A ce qui semble, ce qui a été signé en 2016 pour contourner la procédure des 27, a été un « traité » entre les 3 pays pour engager des entreprises à « coopérer » au projet. Un protocole a été mis en annexe, pour tenter une mise à conformité avec la législation communautaire, au niveau des normes techniques notamment. Mais selon les résultats de l’enquête, Bruxelles pourrait exiger des modifications ou interdictions faisant poser un lourd nuage noir sur l’avenir.
Cette ligne, déclare Tamas Matura de l’université de Budapest (cité par le Financial Times), est un maillon fort du plan OBOR en Europe Centrale – une section de la « route terre-mer » que la Chine s’est engagée en 2014 à bâtir du Pirée (port d’Athènes) via les Balkans jusqu’au Nord-Est européen, permettant d’inonder de produits chinois des centaines de millions de personnes. C’est une ligne stratégique, conçue à Pékin il y a déjà 10 ans, quand la COSCO (l’armateur public) rachetait sa première tranche du port grec en faillite.
La Chine joue gros. Mais ses difficultés permettent aussi d’éclairer la différence de sensibilité et interprétation entre Bruxelles et Pékin, sur le terme de « profitabilité ». Bruxelles, pour son évaluation, se base sur les chances de réussites d’un outil, à 5 ou 10 ans.
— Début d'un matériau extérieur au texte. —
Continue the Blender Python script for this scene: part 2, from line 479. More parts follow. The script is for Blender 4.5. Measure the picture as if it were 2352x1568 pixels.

Les stratèges chinois sont beaucoup plus ouverts au risque, et visent clairement un processus en décennies : la relance d’un continent par la création d’une route commerciale à travers la planète.
Cette affaire a été au cœur des débats (18-19 février) à l’université d’Oxford, lors du China Forum annuel. A cette occasion, une opinion majoritaire s’est dégagée, contestant la capacité des « nouvelles routes de la soie » à trouver leur place en Europe, sous leur définition actuelle. Pour ces économistes venus de toute l’UE, les nations, gouvernements et investisseurs devront la battre à froid, faute d’y trouver autre chose que l’intérêt chinois. L’OBOR à leurs yeux, est une réponse à sens unique à une question sino-chinoise. La Chine en effet, a besoin :
– d’un débouché hors frontière pour ses surcapacités,
– d’un havre pour son épargne en yuans qui se déprécie à long terme, d’un marché pour ses produits,
– d’un flux régulier de minerais et de pétrole à tarif privilégié.
Mais les pays d’accueil veulent que leurs industries participent aux travaux sur sol chinois. Depuis 10 ans et toujours plus fort, Europe et Amérique déplorent le refus chinois de laisser leurs firmes participer aux appels d’offres en Chine. Pour l’Europe, cette question devient le 1er obstacle, avec celle de la protection des investissements, à la conclusion d’un traité de libre-échange.
Enfin, l’abandon par les Etats-Unis du Partenariat Trans-Pacifique (TPP) et la vague déferlante de protectionnisme américain rebrasse les cartes. La Chine soudain, ressent le besoin de plus de coopération avec l’Europe. Pour le plan OBOR, c’est peut-être une nouvelle chance, celle pour la Chine de faire preuve de plus de souplesse et de réciprocité. L’avenir dira si la Chine se montrera capable de rectifier le cap, et si ces faiblesses présentes étaient des vices de conception inguérissables, ou bien de simples maux de croissance.